The team’s public relations lady – who was a little busy since the news was just breaking about team owner Richard Childress punching driver Kyle Busch – summed nicely the whole setup.

“It’s basically like the office on wheels,” she said. “Anything the guys need to fix the car, replace parts on the car, there’s everything on here.”


On Track: Pit road

5 Jun

Everyone looked a little toasty Saturday morning, as the sun beat down to the tune of 95-plus degrees at Kansas Speedway. Today, for the Sprint Cup Series race, figures to be just as steamy. Taking the brunt of the heat (outside of the fans, of course) are the members of pit crews. I’ve got to hand it to them for their efforts.

Yesterday I stood behind the pit stalls, about 10 feet removed from the guys preparing tires, testing impact wrenches, readying 11.5 gallon, 91-pound gas cans, and surveying other equipment, including several computers that were set up on top of the massive “toolbox” – understatement of the year – that each team worked out of. The soundtrack to this was “Ain’t Goin’ Down Til the Sun Comes Up.”

Before yesterday’s O’Reilly Auto Parts 250, it felt relaxed on pit road. I couldn’t wait to see the crews in action once the race started, and they did not disappoint.
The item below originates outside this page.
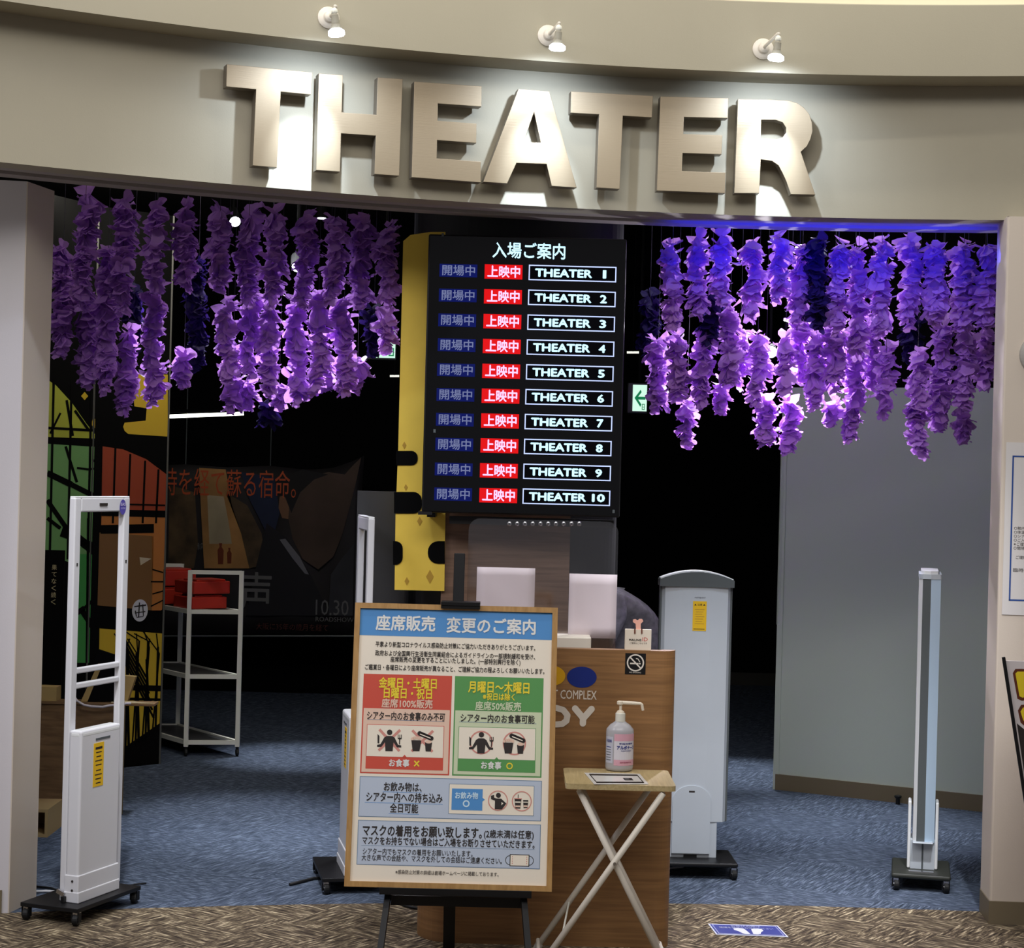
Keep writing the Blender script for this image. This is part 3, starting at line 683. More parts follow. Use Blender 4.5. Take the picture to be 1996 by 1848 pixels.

It was cool to be able to tell when a certain car was about to pit, because the team would suddenly begin moving about, all the members moving around at the same time, but somehow not in the way of each other.

When a team’s car got ready to come into the pits, crew members clad in firesuits, gloves, kneepads and helmets stood on the wall and got in a ready stance – almost like a defender on a basketball court, except these guys held massive tires, equally large gas tanks, jacks or impact wrenches.

As the team’s car decelerated impossibly quickly to 45 miles per hour, the driver’s crew members leaped over the wall, and the truck squealed to a stop. Every time, it looked like it would run right over the guys waiting to fill it with gas or change its tires.